WHAT YOU HAVE TO DO:
A verbatim copy of the records is required, with all pictures left out.

SUPPLIED ENTRIES:
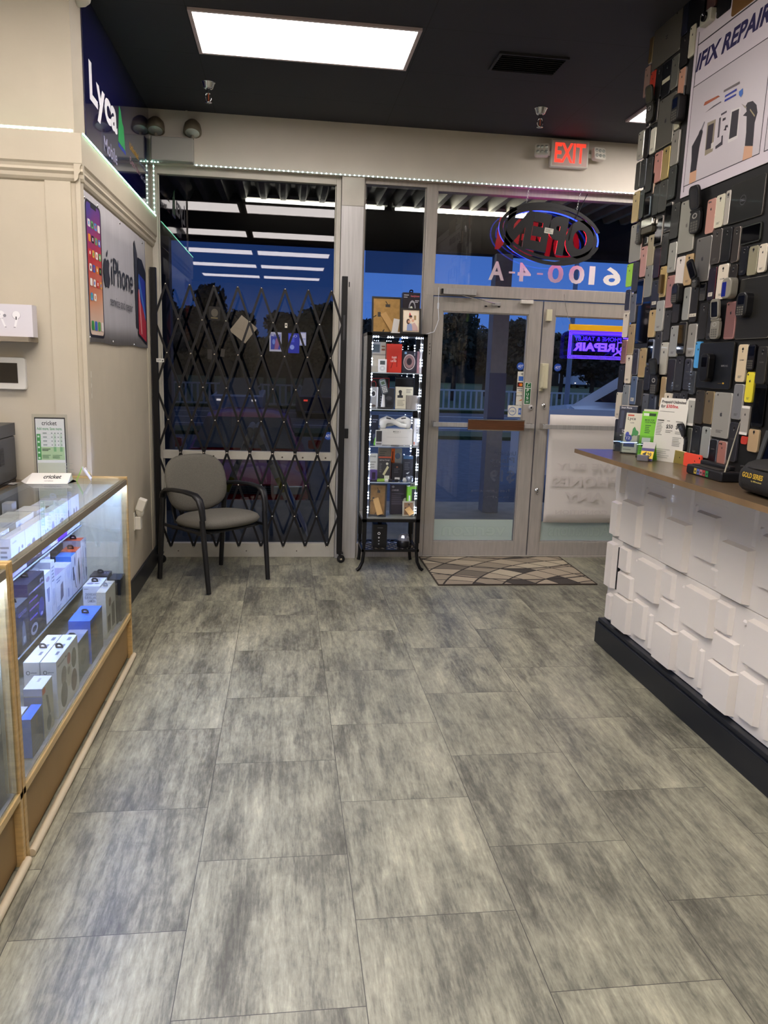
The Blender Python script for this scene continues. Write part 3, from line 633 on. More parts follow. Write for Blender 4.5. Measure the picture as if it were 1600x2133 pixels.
nvs, nfs = curve_text('OPEN', .008, .02); mb = MB(); mb.add([(-(v[0]-mxx)*sx*1.0, .032+v[2], (v[1]-myy)*sz*1.0) for v in nvs], nfs, red); mb.build('red_neon', t)
mb = MB(); ellipse_band(mb, .402, .216, .008, .030, .038, blu, 0, 360); ellipse_band(mb, .358, .170, .008, .030, .038, blu, 0, 360); mb.build('blue_neon', t)
mb = MB(); F = Face(mb, (-.055, -.0075, .0), (.07, 0, 0), (0, 0, .04)); F.rect(0, 0, 1, 1, C('cfccc2')).lines(.1, .15, .9, .85, 4, C('77766e')); mb.build('rating_label', t)
for x, px in ((-.23, 1083), (.17, 1212)):
    mb = MB(); zt = 2.90-c0.z; pts = [(x, 0, .19+k*(zt-.19)/14) for k in range(15)]
    for k in range(14):
        a, b = Vector(pts[k]), Vector(pts[k+1]); o_ = Vector((.004, 0, 0)) if k % 2 else Vector((0, .004, 0))
        mb.tube([a+o_, (a+b)/2+o_*1.3, b+o_, (a+b)/2-o_*1.3, a-o_], .0012, chrome, 5, cap=False)
    mb.build('chain', t)
mb = MB(); mb.tube([(.15, -.01, -.02), (.152, -.02, .1), (.20, -.012, .25), (.222, -.02, .33)], .0028, rubber, 6); mb.build('power_cord', t)
# violet acrylic repair sign behind the right leaf
t = thing('repair_sign', 'violet edge-lit acrylic sign with a yellow top bar hanging at the right door', 'sign', (2.228, 5.985, 1.649))
acr = glass('acrylic_sheet', (225, 222, 255)); vio = mat('violet_light', (110, 80, 255), .5, emit=(78, 42, 255), es=2.6); vio2 = mat('violet_light_soft', (60, 40, 200), .5, emit=(58, 14, 255), es=1.1)
mb = MB(); mb.box(0, .66, 0, .006, 0, .215, acr); mb.build('acrylic_panel', t)
mb = MB(); mb.box(-.003, .663, -.012, .018, .215, .262, mat('yellow_bar', (244, 184, 36), .4)); mb.build('top_bar', t, bevel=.002)
mb = MB(); F = Face(mb, (0, -.001, 0), (.66, 0, 0), (0, 0, .215)); F.rect(0, .84, 1, .99, vio2)
for e_ in (0, .016, .032):
    F.line([(e_, e_*3), (1-e_, e_*3), (1-e_, 1-e_*3), (e_, 1-e_*3), (e_, e_*3)], .022, vio)
F.txt('PHONE & TABLET', .07, .64, .66, .80, vio2, .02, 0, True).txt('REPAIR', .06, .27, .585, .58, vio, .05, 0, True)
F.line([(.62, .25), (.62, .62), (.73, .62), (.73, .25), (.62, .25)], .035, vio).line([(.60, .42), (.68, .14)], .05, vio).line([(.57, .14), (.68, .36)], .05, vio).ring(.685, .40, .03, .07, .4, vio)
F.line([(.74, .30), (.98, .30), (.98, .42), (.74, .42)], .06, vio).line([(.68, .78), (.95, .78)], .04, vio)
mb.build('engraved_lettering', t)
mb = MB(); mb.tube([(.01, 0, .262), (-.02, .01, .32), (-.05, .03, .44), (-.055, .03, .49)], .0022, chrome, 5); mb.build('hanger_chain', t)
# white sheet taped to the right door
mb = MB(); vs = []; fs = []; nx_, nz_ = 16, 12
for i in range(nx_+1):
    for j in range(nz_+1):
        a, b_ = i/nx_, j/nz_; vs.append((2.135+.66*a+.006*(1-b_), 6.034-.006*sin(a*5+b_*2)*(.3+abs(b_-.85)), .300+.895*b_-.004*a))
for i in range(nx_):
    for j in range(nz_): a = i*(nz_+1)+j; fs.append((a, a+nz_+1, a+nz_+2, a+1))
paper = mat('white_paper', (226, 220, 214), .7, bump=.05, bscale=8)
mb.add(vs, fs, paper, True); o = mb.build('paper_poster'); o.modifiers.new('solid', 'SOLIDIFY').thickness = .0012
tag(o, 'large blank white paper poster hung on the inside of the right door', 'poster')
gh = mat('show_through_print', (214, 207, 202), .7); mb = MB(); F = Face(mb, (2.14, 6.022, .30), (.65, 0, 0), (0, 0, .89))
F.txt('WE BUY', .12, .50, .92, .56, gh, .02, 0, True).txt('PHONES', .08, .34, .95, .44, gh, .04, 0, True).txt('ANY', .25, .20, .8, .29, gh, .04, 0, True).txt('CONDITION', .15, .08, .85, .12, gh, .02, 0, True)
mb.build('show_through_print', o)
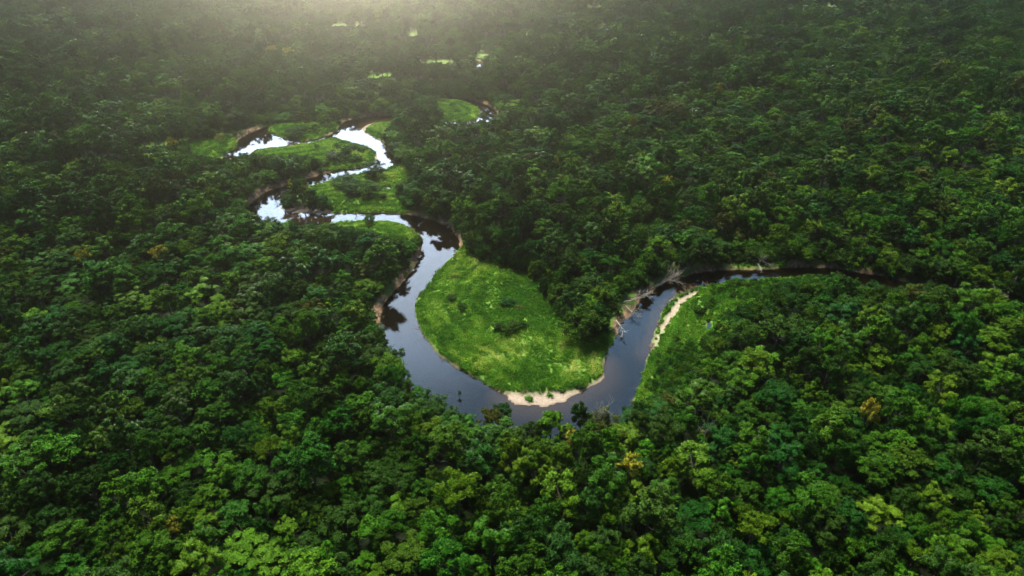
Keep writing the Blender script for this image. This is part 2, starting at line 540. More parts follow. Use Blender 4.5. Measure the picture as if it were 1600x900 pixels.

THE SOLUTION:
The Blender Python script for this scene continues. Write part 3, from line 633 on. More parts follow. Write for Blender 4.5. Measure the picture as if it were 1600x2133 pixels.
nvs, nfs = curve_text('OPEN', .008, .02); mb = MB(); mb.add([(-(v[0]-mxx)*sx*1.0, .032+v[2], (v[1]-myy)*sz*1.0) for v in nvs], nfs, red); mb.build('red_neon', t)
mb = MB(); ellipse_band(mb, .402, .216, .008, .030, .038, blu, 0, 360); ellipse_band(mb, .358, .170, .008, .030, .038, blu, 0, 360); mb.build('blue_neon', t)
mb = MB(); F = Face(mb, (-.055, -.0075, .0), (.07, 0, 0), (0, 0, .04)); F.rect(0, 0, 1, 1, C('cfccc2')).lines(.1, .15, .9, .85, 4, C('77766e')); mb.build('rating_label', t)
for x, px in ((-.23, 1083), (.17, 1212)):
    mb = MB(); zt = 2.90-c0.z; pts = [(x, 0, .19+k*(zt-.19)/14) for k in range(15)]
    for k in range(14):
        a, b = Vector(pts[k]), Vector(pts[k+1]); o_ = Vector((.004, 0, 0)) if k % 2 else Vector((0, .004, 0))
        mb.tube([a+o_, (a+b)/2+o_*1.3, b+o_, (a+b)/2-o_*1.3, a-o_], .0012, chrome, 5, cap=False)
    mb.build('chain', t)
mb = MB(); mb.tube([(.15, -.01, -.02), (.152, -.02, .1), (.20, -.012, .25), (.222, -.02, .33)], .0028, rubber, 6); mb.build('power_cord', t)
# violet acrylic repair sign behind the right leaf
t = thing('repair_sign', 'violet edge-lit acrylic sign with a yellow top bar hanging at the right door', 'sign', (2.228, 5.985, 1.649))
acr = glass('acrylic_sheet', (225, 222, 255)); vio = mat('violet_light', (110, 80, 255), .5, emit=(78, 42, 255), es=2.6); vio2 = mat('violet_light_soft', (60, 40, 200), .5, emit=(58, 14, 255), es=1.1)
mb = MB(); mb.box(0, .66, 0, .006, 0, .215, acr); mb.build('acrylic_panel', t)
mb = MB(); mb.box(-.003, .663, -.012, .018, .215, .262, mat('yellow_bar', (244, 184, 36), .4)); mb.build('top_bar', t, bevel=.002)
mb = MB(); F = Face(mb, (0, -.001, 0), (.66, 0, 0), (0, 0, .215)); F.rect(0, .84, 1, .99, vio2)
for e_ in (0, .016, .032):
    F.line([(e_, e_*3), (1-e_, e_*3), (1-e_, 1-e_*3), (e_, 1-e_*3), (e_, e_*3)], .022, vio)
F.txt('PHONE & TABLET', .07, .64, .66, .80, vio2, .02, 0, True).txt('REPAIR', .06, .27, .585, .58, vio, .05, 0, True)
F.line([(.62, .25), (.62, .62), (.73, .62), (.73, .25), (.62, .25)], .035, vio).line([(.60, .42), (.68, .14)], .05, vio).line([(.57, .14), (.68, .36)], .05, vio).ring(.685, .40, .03, .07, .4, vio)
F.line([(.74, .30), (.98, .30), (.98, .42), (.74, .42)], .06, vio).line([(.68, .78), (.95, .78)], .04, vio)
mb.build('engraved_lettering', t)
mb = MB(); mb.tube([(.01, 0, .262), (-.02, .01, .32), (-.05, .03, .44), (-.055, .03, .49)], .0022, chrome, 5); mb.build('hanger_chain', t)
# white sheet taped to the right door
mb = MB(); vs = []; fs = []; nx_, nz_ = 16, 12
for i in range(nx_+1):
    for j in range(nz_+1):
        a, b_ = i/nx_, j/nz_; vs.append((2.135+.66*a+.006*(1-b_), 6.034-.006*sin(a*5+b_*2)*(.3+abs(b_-.85)), .300+.895*b_-.004*a))
for i in range(nx_):
    for j in range(nz_): a = i*(nz_+1)+j; fs.append((a, a+nz_+1, a+nz_+2, a+1))
paper = mat('white_paper', (226, 220, 214), .7, bump=.05, bscale=8)
mb.add(vs, fs, paper, True); o = mb.build('paper_poster'); o.modifiers.new('solid', 'SOLIDIFY').thickness = .0012
tag(o, 'large blank white paper poster hung on the inside of the right door', 'poster')
gh = mat('show_through_print', (214, 207, 202), .7); mb = MB(); F = Face(mb, (2.14, 6.022, .30), (.65, 0, 0), (0, 0, .89))
F.txt('WE BUY', .12, .50, .92, .56, gh, .02, 0, True).txt('PHONES', .08, .34, .95, .44, gh, .04, 0, True).txt('ANY', .25, .20, .8, .29, gh, .04, 0, True).txt('CONDITION', .15, .08, .85, .12, gh, .02, 0, True)
mb.build('show_through_print', o)
Keep writing the Blender script for this image. This is part 2, starting at line 540. More parts follow. Use Blender 4.5. Measure the picture as if it were 1600x900 pixels.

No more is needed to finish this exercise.